GOAL. Copy the records below exactly as they are written.

■ ■ ■

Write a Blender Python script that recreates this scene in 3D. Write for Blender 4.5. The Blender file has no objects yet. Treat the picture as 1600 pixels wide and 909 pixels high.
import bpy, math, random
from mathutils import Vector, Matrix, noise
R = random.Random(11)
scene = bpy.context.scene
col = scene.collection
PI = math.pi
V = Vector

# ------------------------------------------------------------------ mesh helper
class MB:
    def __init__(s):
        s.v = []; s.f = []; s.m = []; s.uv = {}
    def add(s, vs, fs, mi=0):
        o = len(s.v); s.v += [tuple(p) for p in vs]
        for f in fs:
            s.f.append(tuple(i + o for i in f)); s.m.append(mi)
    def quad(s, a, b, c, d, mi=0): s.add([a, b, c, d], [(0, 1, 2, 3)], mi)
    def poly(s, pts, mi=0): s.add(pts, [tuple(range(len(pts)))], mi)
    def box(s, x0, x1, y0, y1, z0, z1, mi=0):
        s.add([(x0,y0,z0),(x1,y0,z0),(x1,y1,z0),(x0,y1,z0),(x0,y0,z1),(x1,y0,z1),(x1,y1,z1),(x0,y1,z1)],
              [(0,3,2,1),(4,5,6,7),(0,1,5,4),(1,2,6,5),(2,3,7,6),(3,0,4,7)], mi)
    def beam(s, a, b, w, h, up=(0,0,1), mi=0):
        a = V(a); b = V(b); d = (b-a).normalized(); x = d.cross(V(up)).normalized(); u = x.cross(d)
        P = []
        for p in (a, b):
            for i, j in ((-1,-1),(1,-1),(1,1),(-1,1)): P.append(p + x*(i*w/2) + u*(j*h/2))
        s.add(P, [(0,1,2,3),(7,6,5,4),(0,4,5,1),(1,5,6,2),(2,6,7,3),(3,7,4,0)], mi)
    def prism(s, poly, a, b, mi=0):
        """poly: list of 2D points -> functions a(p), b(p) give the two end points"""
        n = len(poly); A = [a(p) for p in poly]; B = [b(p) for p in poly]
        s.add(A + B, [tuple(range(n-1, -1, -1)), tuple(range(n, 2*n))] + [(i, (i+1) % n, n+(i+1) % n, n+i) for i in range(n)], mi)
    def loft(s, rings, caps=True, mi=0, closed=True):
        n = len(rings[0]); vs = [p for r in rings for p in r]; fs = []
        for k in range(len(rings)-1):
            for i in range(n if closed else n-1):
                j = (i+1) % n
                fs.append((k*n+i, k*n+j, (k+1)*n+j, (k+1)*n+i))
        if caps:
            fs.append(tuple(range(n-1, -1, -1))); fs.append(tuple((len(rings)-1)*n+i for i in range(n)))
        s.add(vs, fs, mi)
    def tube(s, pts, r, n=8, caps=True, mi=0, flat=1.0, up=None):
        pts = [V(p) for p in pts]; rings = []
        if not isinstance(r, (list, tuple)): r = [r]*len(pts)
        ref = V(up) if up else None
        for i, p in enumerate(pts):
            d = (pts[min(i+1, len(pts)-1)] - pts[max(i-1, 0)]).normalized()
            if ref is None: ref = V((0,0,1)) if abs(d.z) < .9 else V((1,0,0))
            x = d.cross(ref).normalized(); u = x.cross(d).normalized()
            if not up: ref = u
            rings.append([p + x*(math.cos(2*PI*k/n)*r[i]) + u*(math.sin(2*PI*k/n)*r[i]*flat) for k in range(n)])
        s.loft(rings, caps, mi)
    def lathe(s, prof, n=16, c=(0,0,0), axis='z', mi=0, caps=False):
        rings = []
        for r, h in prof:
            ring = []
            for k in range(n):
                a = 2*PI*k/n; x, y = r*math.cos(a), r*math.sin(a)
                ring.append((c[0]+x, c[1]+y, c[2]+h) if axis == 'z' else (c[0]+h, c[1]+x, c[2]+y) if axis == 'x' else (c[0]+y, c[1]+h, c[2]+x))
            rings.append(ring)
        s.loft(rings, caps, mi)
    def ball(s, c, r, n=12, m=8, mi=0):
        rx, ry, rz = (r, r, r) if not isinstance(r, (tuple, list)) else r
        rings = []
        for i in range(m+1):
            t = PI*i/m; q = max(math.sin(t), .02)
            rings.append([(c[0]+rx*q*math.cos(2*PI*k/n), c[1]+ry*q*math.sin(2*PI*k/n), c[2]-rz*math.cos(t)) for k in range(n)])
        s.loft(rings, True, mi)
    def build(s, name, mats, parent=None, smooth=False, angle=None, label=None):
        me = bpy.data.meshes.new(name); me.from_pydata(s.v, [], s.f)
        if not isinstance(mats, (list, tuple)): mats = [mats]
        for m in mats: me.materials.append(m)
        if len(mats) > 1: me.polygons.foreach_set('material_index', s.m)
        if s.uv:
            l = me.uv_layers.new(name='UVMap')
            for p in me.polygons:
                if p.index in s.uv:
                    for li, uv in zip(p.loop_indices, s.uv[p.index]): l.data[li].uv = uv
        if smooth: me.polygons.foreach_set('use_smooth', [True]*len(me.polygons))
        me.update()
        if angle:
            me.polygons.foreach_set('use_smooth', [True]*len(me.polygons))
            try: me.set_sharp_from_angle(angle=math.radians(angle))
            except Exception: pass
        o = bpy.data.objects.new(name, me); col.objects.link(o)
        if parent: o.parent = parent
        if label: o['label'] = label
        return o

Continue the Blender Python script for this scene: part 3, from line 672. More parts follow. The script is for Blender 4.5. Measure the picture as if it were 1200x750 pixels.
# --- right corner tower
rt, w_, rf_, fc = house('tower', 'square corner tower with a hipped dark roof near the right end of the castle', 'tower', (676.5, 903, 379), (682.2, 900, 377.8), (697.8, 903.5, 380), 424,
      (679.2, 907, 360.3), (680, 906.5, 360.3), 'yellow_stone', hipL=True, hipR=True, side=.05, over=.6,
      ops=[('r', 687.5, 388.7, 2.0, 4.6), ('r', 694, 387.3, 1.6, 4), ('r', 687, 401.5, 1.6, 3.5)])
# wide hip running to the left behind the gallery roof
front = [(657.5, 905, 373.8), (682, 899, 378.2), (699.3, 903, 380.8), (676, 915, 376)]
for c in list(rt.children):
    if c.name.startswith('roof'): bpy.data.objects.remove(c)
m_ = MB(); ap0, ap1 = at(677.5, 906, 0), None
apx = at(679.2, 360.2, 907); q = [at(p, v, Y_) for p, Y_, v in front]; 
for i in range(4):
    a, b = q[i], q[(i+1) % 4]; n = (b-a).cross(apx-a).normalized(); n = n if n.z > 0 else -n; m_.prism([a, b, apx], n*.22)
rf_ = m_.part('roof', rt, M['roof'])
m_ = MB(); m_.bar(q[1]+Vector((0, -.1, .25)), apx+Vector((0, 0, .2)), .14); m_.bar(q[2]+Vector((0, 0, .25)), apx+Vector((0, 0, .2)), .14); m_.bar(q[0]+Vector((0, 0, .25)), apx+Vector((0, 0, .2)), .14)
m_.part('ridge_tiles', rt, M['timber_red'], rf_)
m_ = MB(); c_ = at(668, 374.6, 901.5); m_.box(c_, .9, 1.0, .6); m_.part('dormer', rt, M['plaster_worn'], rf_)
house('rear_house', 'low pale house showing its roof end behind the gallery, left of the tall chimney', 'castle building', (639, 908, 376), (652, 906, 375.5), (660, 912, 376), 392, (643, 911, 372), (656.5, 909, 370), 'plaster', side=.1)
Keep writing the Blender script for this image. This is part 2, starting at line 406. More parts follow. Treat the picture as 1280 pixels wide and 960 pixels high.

■ ■ ■

COMPLETED TASK.
Write a Blender Python script that recreates this scene in 3D. Write for Blender 4.5. The Blender file has no objects yet. Treat the picture as 1600 pixels wide and 909 pixels high.
import bpy, math, random
from mathutils import Vector, Matrix, noise
R = random.Random(11)
scene = bpy.context.scene
col = scene.collection
PI = math.pi
V = Vector

# ------------------------------------------------------------------ mesh helper
class MB:
    def __init__(s):
        s.v = []; s.f = []; s.m = []; s.uv = {}
    def add(s, vs, fs, mi=0):
        o = len(s.v); s.v += [tuple(p) for p in vs]
        for f in fs:
            s.f.append(tuple(i + o for i in f)); s.m.append(mi)
    def quad(s, a, b, c, d, mi=0): s.add([a, b, c, d], [(0, 1, 2, 3)], mi)
    def poly(s, pts, mi=0): s.add(pts, [tuple(range(len(pts)))], mi)
    def box(s, x0, x1, y0, y1, z0, z1, mi=0):
        s.add([(x0,y0,z0),(x1,y0,z0),(x1,y1,z0),(x0,y1,z0),(x0,y0,z1),(x1,y0,z1),(x1,y1,z1),(x0,y1,z1)],
              [(0,3,2,1),(4,5,6,7),(0,1,5,4),(1,2,6,5),(2,3,7,6),(3,0,4,7)], mi)
    def beam(s, a, b, w, h, up=(0,0,1), mi=0):
        a = V(a); b = V(b); d = (b-a).normalized(); x = d.cross(V(up)).normalized(); u = x.cross(d)
        P = []
        for p in (a, b):
            for i, j in ((-1,-1),(1,-1),(1,1),(-1,1)): P.append(p + x*(i*w/2) + u*(j*h/2))
        s.add(P, [(0,1,2,3),(7,6,5,4),(0,4,5,1),(1,5,6,2),(2,6,7,3),(3,7,4,0)], mi)
    def prism(s, poly, a, b, mi=0):
        """poly: list of 2D points -> functions a(p), b(p) give the two end points"""
        n = len(poly); A = [a(p) for p in poly]; B = [b(p) for p in poly]
        s.add(A + B, [tuple(range(n-1, -1, -1)), tuple(range(n, 2*n))] + [(i, (i+1) % n, n+(i+1) % n, n+i) for i in range(n)], mi)
    def loft(s, rings, caps=True, mi=0, closed=True):
        n = len(rings[0]); vs = [p for r in rings for p in r]; fs = []
        for k in range(len(rings)-1):
            for i in range(n if closed else n-1):
                j = (i+1) % n
                fs.append((k*n+i, k*n+j, (k+1)*n+j, (k+1)*n+i))
        if caps:
            fs.append(tuple(range(n-1, -1, -1))); fs.append(tuple((len(rings)-1)*n+i for i in range(n)))
        s.add(vs, fs, mi)
    def tube(s, pts, r, n=8, caps=True, mi=0, flat=1.0, up=None):
        pts = [V(p) for p in pts]; rings = []
        if not isinstance(r, (list, tuple)): r = [r]*len(pts)
        ref = V(up) if up else None
        for i, p in enumerate(pts):
            d = (pts[min(i+1, len(pts)-1)] - pts[max(i-1, 0)]).normalized()
            if ref is None: ref = V((0,0,1)) if abs(d.z) < .9 else V((1,0,0))
            x = d.cross(ref).normalized(); u = x.cross(d).normalized()
            if not up: ref = u
            rings.append([p + x*(math.cos(2*PI*k/n)*r[i]) + u*(math.sin(2*PI*k/n)*r[i]*flat) for k in range(n)])
        s.loft(rings, caps, mi)
    def lathe(s, prof, n=16, c=(0,0,0), axis='z', mi=0, caps=False):
        rings = []
        for r, h in prof:
            ring = []
            for k in range(n):
                a = 2*PI*k/n; x, y = r*math.cos(a), r*math.sin(a)
                ring.append((c[0]+x, c[1]+y, c[2]+h) if axis == 'z' else (c[0]+h, c[1]+x, c[2]+y) if axis == 'x' else (c[0]+y, c[1]+h, c[2]+x))
            rings.append(ring)
        s.loft(rings, caps, mi)
    def ball(s, c, r, n=12, m=8, mi=0):
        rx, ry, rz = (r, r, r) if not isinstance(r, (tuple, list)) else r
        rings = []
        for i in range(m+1):
            t = PI*i/m; q = max(math.sin(t), .02)
            rings.append([(c[0]+rx*q*math.cos(2*PI*k/n), c[1]+ry*q*math.sin(2*PI*k/n), c[2]-rz*math.cos(t)) for k in range(n)])
        s.loft(rings, True, mi)
    def build(s, name, mats, parent=None, smooth=False, angle=None, label=None):
        me = bpy.data.meshes.new(name); me.from_pydata(s.v, [], s.f)
        if not isinstance(mats, (list, tuple)): mats = [mats]
        for m in mats: me.materials.append(m)
        if len(mats) > 1: me.polygons.foreach_set('material_index', s.m)
        if s.uv:
            l = me.uv_layers.new(name='UVMap')
            for p in me.polygons:
                if p.index in s.uv:
                    for li, uv in zip(p.loop_indices, s.uv[p.index]): l.data[li].uv = uv
        if smooth: me.polygons.foreach_set('use_smooth', [True]*len(me.polygons))
        me.update()
        if angle:
            me.polygons.foreach_set('use_smooth', [True]*len(me.polygons))
            try: me.set_sharp_from_angle(angle=math.radians(angle))
            except Exception: pass
        o = bpy.data.objects.new(name, me); col.objects.link(o)
        if parent: o.parent = parent
        if label: o['label'] = label
        return o

Continue the Blender Python script for this scene: part 3, from line 672. More parts follow. The script is for Blender 4.5. Measure the picture as if it were 1200x750 pixels.
# --- right corner tower
rt, w_, rf_, fc = house('tower', 'square corner tower with a hipped dark roof near the right end of the castle', 'tower', (676.5, 903, 379), (682.2, 900, 377.8), (697.8, 903.5, 380), 424,
      (679.2, 907, 360.3), (680, 906.5, 360.3), 'yellow_stone', hipL=True, hipR=True, side=.05, over=.6,
      ops=[('r', 687.5, 388.7, 2.0, 4.6), ('r', 694, 387.3, 1.6, 4), ('r', 687, 401.5, 1.6, 3.5)])
# wide hip running to the left behind the gallery roof
front = [(657.5, 905, 373.8), (682, 899, 378.2), (699.3, 903, 380.8), (676, 915, 376)]
for c in list(rt.children):
    if c.name.startswith('roof'): bpy.data.objects.remove(c)
m_ = MB(); ap0, ap1 = at(677.5, 906, 0), None
apx = at(679.2, 360.2, 907); q = [at(p, v, Y_) for p, Y_, v in front]; 
for i in range(4):
    a, b = q[i], q[(i+1) % 4]; n = (b-a).cross(apx-a).normalized(); n = n if n.z > 0 else -n; m_.prism([a, b, apx], n*.22)
rf_ = m_.part('roof', rt, M['roof'])
m_ = MB(); m_.bar(q[1]+Vector((0, -.1, .25)), apx+Vector((0, 0, .2)), .14); m_.bar(q[2]+Vector((0, 0, .25)), apx+Vector((0, 0, .2)), .14); m_.bar(q[0]+Vector((0, 0, .25)), apx+Vector((0, 0, .2)), .14)
m_.part('ridge_tiles', rt, M['timber_red'], rf_)
m_ = MB(); c_ = at(668, 374.6, 901.5); m_.box(c_, .9, 1.0, .6); m_.part('dormer', rt, M['plaster_worn'], rf_)
house('rear_house', 'low pale house showing its roof end behind the gallery, left of the tall chimney', 'castle building', (639, 908, 376), (652, 906, 375.5), (660, 912, 376), 392, (643, 911, 372), (656.5, 909, 370), 'plaster', side=.1)
Keep writing the Blender script for this image. This is part 2, starting at line 406. More parts follow. Treat the picture as 1280 pixels wide and 960 pixels high.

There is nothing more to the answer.